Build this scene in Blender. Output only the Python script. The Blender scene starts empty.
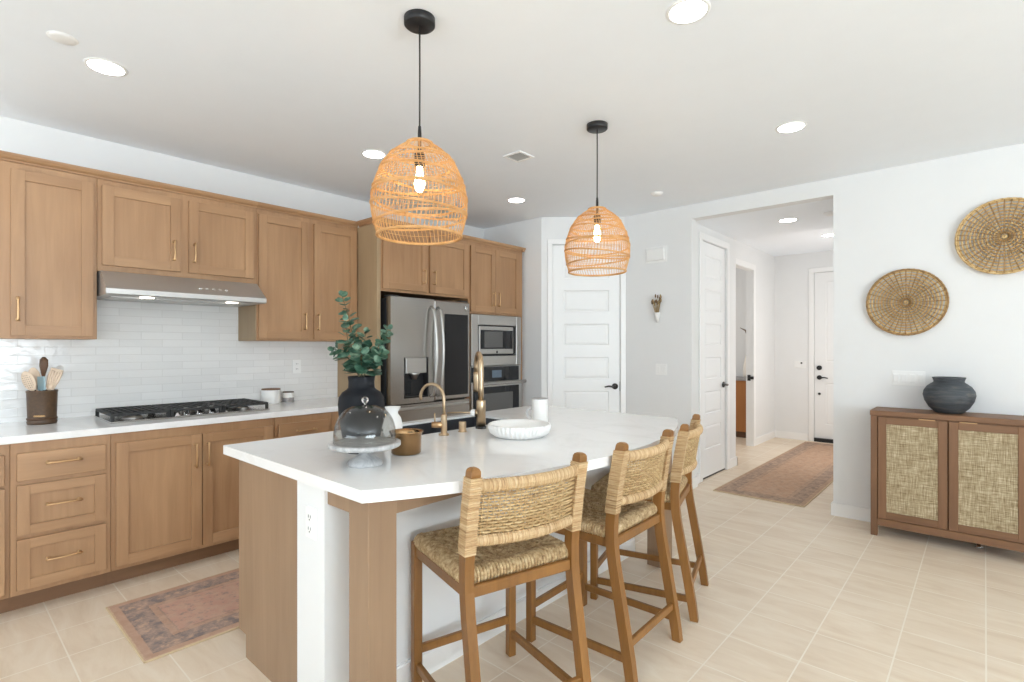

--

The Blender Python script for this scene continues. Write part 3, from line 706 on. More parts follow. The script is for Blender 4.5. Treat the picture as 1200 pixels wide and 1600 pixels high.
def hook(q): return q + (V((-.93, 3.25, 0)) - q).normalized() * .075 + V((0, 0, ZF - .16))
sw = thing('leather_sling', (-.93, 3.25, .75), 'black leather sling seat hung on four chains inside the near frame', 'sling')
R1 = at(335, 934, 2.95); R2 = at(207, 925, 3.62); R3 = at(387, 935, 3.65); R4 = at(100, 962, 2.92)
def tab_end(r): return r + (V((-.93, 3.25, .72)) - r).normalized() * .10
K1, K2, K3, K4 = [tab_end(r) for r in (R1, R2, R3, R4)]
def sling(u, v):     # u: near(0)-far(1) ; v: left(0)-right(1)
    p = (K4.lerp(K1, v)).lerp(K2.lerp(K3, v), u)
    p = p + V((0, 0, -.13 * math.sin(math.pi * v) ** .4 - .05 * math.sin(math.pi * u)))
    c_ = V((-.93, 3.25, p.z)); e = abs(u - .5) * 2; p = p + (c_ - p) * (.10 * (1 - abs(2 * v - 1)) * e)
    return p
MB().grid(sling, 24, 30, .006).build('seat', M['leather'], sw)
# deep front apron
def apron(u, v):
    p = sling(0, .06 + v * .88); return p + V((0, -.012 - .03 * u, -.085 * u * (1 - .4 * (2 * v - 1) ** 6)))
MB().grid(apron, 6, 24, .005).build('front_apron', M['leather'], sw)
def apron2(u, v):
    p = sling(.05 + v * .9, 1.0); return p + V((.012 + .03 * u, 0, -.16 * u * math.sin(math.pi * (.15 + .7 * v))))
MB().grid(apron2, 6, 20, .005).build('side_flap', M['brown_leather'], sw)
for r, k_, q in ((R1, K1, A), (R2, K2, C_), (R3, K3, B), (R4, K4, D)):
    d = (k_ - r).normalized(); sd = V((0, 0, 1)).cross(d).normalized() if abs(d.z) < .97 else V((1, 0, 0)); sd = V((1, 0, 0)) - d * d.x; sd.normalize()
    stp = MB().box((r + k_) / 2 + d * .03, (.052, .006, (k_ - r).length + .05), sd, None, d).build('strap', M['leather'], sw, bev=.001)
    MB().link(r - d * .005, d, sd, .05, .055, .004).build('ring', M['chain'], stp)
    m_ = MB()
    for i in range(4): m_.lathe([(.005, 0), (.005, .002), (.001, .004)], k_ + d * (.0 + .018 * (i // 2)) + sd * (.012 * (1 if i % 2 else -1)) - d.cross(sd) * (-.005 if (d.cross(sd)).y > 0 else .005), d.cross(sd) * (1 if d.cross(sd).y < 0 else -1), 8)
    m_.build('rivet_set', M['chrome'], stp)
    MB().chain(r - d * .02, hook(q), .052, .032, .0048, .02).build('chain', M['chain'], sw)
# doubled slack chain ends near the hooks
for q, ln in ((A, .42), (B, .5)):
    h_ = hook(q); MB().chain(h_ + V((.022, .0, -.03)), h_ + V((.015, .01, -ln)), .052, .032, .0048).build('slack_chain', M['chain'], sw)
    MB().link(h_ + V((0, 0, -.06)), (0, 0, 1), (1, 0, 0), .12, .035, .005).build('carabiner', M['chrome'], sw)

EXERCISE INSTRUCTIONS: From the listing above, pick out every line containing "Python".

RESPONSE:
Build this scene in Blender. Output only the Python script. The Blender scene starts empty.
The Blender Python script for this scene continues. Write part 3, from line 706 on. More parts follow. The script is for Blender 4.5. Treat the picture as 1200 pixels wide and 1600 pixels high.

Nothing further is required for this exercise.